Electrochemically oxidized carbon fiber surfaces: mechanism-driven models for enhanced surface engineering

Addressing the lack of high fidelity mechanism-informed models for pivotal electrochemical oxidation modification step of the inert carbonized carbon fiber surface, both the pristine and anodic oxidized PAN-derived industrial high strength carbon fiber modeling frameworks with refined internal structures are constructed for better surface molecular engineering regulations and furnishing the composites interface with more sophisticated building blocks. The internal chemical structure transitions for the carbon fiber surface layer are deduced considering the charge transfer in redox reactions , oxidation pathways driven by nascent deprotonation/oxygen-insertion active groups under the acidic or alkaline medium as well as organic named reactions.

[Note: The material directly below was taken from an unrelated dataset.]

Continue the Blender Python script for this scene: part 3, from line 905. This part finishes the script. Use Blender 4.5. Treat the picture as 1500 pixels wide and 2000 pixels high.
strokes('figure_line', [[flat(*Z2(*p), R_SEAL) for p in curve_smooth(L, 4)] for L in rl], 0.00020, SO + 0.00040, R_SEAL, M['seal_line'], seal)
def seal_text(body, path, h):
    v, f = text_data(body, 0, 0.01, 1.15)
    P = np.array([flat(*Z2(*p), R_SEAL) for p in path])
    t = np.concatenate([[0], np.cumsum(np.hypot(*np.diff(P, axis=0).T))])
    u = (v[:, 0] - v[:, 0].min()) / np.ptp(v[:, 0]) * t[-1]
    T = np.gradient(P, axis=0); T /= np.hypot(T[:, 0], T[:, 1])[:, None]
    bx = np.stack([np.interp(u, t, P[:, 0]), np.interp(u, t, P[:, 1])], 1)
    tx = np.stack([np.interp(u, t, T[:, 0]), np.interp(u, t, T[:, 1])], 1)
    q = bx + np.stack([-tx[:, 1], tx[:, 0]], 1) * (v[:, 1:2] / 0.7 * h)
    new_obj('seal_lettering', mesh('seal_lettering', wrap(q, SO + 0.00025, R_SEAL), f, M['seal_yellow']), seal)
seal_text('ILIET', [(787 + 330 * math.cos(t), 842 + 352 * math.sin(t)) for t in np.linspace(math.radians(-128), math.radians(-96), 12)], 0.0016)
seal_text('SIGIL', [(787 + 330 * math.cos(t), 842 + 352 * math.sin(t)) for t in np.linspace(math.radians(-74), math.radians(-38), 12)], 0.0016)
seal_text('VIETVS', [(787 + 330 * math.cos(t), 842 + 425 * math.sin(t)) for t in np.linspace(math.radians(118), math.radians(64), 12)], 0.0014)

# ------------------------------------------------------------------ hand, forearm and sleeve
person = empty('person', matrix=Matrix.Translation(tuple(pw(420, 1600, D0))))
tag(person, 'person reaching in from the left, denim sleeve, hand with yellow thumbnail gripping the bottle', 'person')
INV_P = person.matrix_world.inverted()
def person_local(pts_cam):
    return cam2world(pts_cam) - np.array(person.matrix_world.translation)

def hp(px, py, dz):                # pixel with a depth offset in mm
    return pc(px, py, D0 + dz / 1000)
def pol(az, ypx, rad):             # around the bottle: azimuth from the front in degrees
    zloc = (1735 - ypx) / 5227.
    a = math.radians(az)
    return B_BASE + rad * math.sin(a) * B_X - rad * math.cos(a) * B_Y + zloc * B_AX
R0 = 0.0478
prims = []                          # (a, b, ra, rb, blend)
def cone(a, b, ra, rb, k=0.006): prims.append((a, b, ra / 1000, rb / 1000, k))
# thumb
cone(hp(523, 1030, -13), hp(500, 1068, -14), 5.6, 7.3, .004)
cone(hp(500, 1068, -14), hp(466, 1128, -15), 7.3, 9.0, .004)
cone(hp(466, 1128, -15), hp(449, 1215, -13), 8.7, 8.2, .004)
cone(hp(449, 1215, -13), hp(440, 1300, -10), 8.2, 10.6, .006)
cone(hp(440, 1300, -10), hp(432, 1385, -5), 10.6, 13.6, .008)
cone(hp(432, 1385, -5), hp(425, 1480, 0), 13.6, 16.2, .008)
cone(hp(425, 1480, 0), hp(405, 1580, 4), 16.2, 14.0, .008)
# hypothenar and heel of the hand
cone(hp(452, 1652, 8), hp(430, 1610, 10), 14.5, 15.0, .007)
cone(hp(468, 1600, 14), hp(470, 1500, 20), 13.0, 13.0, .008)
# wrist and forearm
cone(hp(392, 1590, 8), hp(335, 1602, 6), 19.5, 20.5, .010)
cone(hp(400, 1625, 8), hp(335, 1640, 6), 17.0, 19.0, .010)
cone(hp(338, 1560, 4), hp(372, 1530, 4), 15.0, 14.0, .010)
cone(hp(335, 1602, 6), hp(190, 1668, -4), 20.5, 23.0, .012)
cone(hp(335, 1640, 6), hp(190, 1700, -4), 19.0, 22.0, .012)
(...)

The proposed mechanism-integrated anodic oxidized carbon fiber surface model, based on the functionality of the desized T700 carbon fibers, as well as oxidative etching kinetics for the crystalline and the amorphous CF region, successfully reproduces the site-matching reactions and partitioned intercalation etching (SMR-PIE) attributes. The computational results of spontaneous sub-nanometer grooving morphology patterns after functionalization rearrangement, specific surface areas and the polar/non polar surface energy densities from intrinsic thermodynamics definitions are reconciled with reported experimental values. • Pristine and mechanism-informed oxidized CF surface models have been proposed. • Charge transfer, active groups, named reactions and etch kinetics are integrated. • AoCFSM with site-matching reactions and partitioned intercalation etching features. • Physicochemical properties (Ra/SASA/SED) are predicted from intrinsic definitions.